Excellent and important observations. Very educational for me and thank you!

GOR said...

A welcome reflection, Father.

In the years following Vat II there was a movement to denigrate popular devotions such as: Benediction, Holy Hours, Rosary, Novenas, Stations of the Cross, etc. These were considered “non-liturgical” and merely “pious practices” of the simple laity. Thus the ‘liturgists’ of the day promoted their abandonment.

Holy Communion outside of Mass was also frowned upon, though exceptions might be made for the sick and house-bound - albeit reluctantly. Reservation of the Blessed Sacrament was viewed with suspicion in some circles as if the reserved Blessed Sacrament was somehow “less” than the consecrated species during the Sacrifice of the Mass.

I believe these attitudes led to increasing lack of respect for the Blessed Sacrament in the tabernacle. Mass versus populum contributed to this lack of respect as the celebrant had his back to the tabernacle. A lack of rigor and adherence to the rubrics further eroded the significance of the Blessed Sacrament.

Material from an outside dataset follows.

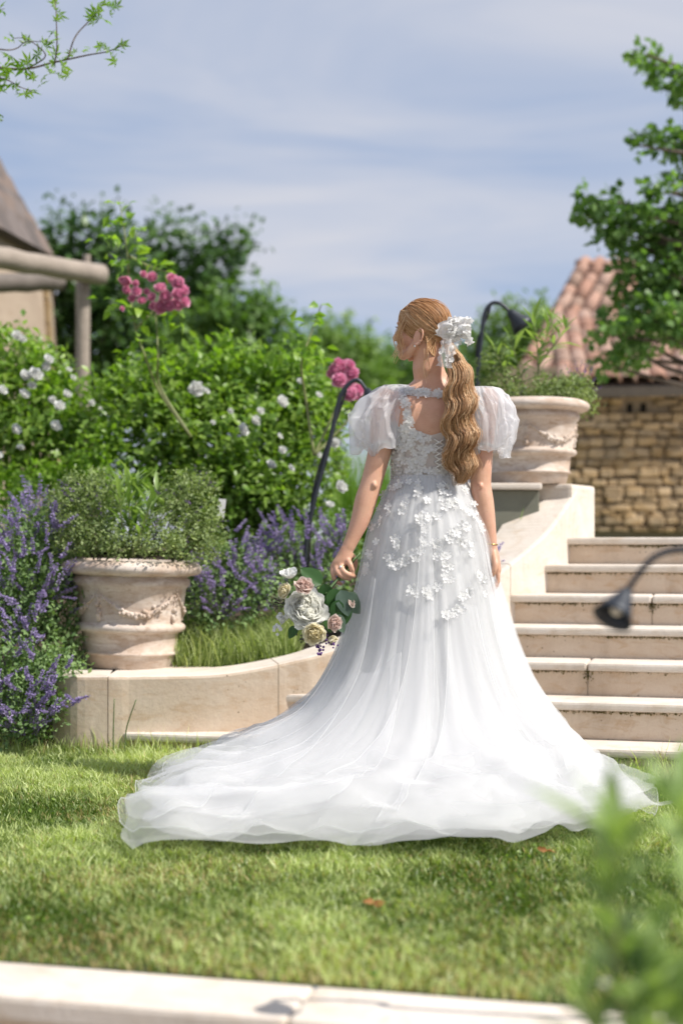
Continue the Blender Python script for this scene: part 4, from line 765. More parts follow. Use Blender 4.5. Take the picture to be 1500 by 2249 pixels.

Many clergy led by example – bad example – and continue to do so today.

E sapelion said...

Obviously I agree that there is only the One Sacrifice, and that it is of great importance that nothing should be done or said to obscure that. Indeed I have idly wondered why no reformer has proposed a fermentum reserved from a previous Mass (perhaps they have). But looking at the wording in Certiores effecti - "portio victimae a se oblatae", my supposition is that Benedict XIV was speaking of the faithful receiving a portion from the Sacred Host consumed by the celebrant.

Fr Martin Fox said...

Early in my priesthood, fresh from the seminary and filled with zeal to carry out the mandates of Mother Church, such as this one about communion from the immediate re-presentation of the Sacrifice being preferable, I tried with all my perspicacity to make this work.

After humiliatingly running out of sacred hosts at Mass, after breaking and re-breaking what hosts I did have, and on one occasion, telling the few remaining who did not receive the Eucharist, that I would return momentarily with Holy Communion (after driving to the other parish I pastored, a half mile away, to visit that tabernacle), I gave up the effort entirely, and figured out just why the gate was across the road, as Chesterton would say -- that is, why priests rely on an ample supply in the tabernacle.

That was some years ago. I have not looked back.

The GIRM admonition in question was not designed for any parish I have actually experienced.

Pulex said...

Interestingly enogh, the 1962 edition is the very first edition of Roman Missal which foresees an option of people's Communion from the tabernacle. The earlier editions up to the 50s provide only for additional hosts consecrated in the same Mass, either directly on the corporal or in a pyx.